While the volume of goods smuggled from Bangladesh to Rakhine State is enormous, its exact accounts have not yet been fully ascertained, as a large portion of the smuggling remains undetected. Due to this 'informal' trade, the Bangladesh government is losing substantial revenue in customs and excise duties.
Simultaneously, a massive amount of drugs—particularly methamphetamine (known as Yaba), along with opium and heroin—is being trafficked from Rakhine State into Bangladesh. It is known that the Arakan Army is also involved in this drug trade. About 80 percent of these drugs are smuggled into Bangladesh through coastal areas, and poor Rohingyas are being used as couriers. Just a few days ago, the Border Guard Bangladesh (BGB) seized nearly one million Yaba pills from smugglers in Cox's Bazar.

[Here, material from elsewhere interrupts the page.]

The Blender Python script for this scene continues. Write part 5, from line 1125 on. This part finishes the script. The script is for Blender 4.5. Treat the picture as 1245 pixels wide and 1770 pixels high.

Due to this unimpeded and massive influx of drugs, over 8.3 million people have become addicted. This is giving rise to various socio-economic problems, such as increased poverty and violent crime. To tackle this crisis and rehabilitate addicts, the state and families are having to allocate enormous amounts of money. One report shows that Bangladesh faces a direct economic loss of $481 million annually due to drug trafficking. The indirect economic costs of addiction are far higher.
The full extent of the economic burden of this war on Bangladesh has not yet been properly ascertained or documented. However, if stability is not restored on the Bangladesh-Myanmar border soon, the scale of this loss will increase further. This will permanently damage the economic structure of the border region and further complicate Dhaka's overall economic and security equations.
If multi-level diplomacy fails, Bangladesh must, if necessary, walk the path of Track Two diplomacy. Under no circumstances can the Rohingya crisis be allowed to fade from discussions. Finally, amid this complex competition among superpowers over Myanmar, Bangladesh must navigate with extreme caution. Without falling into any party's trap or becoming a tool of anyone's geopolitical interests, it is prudent for Bangladesh to protect its own national interests and maintain a balanced and cooperative foreign policy with all parties.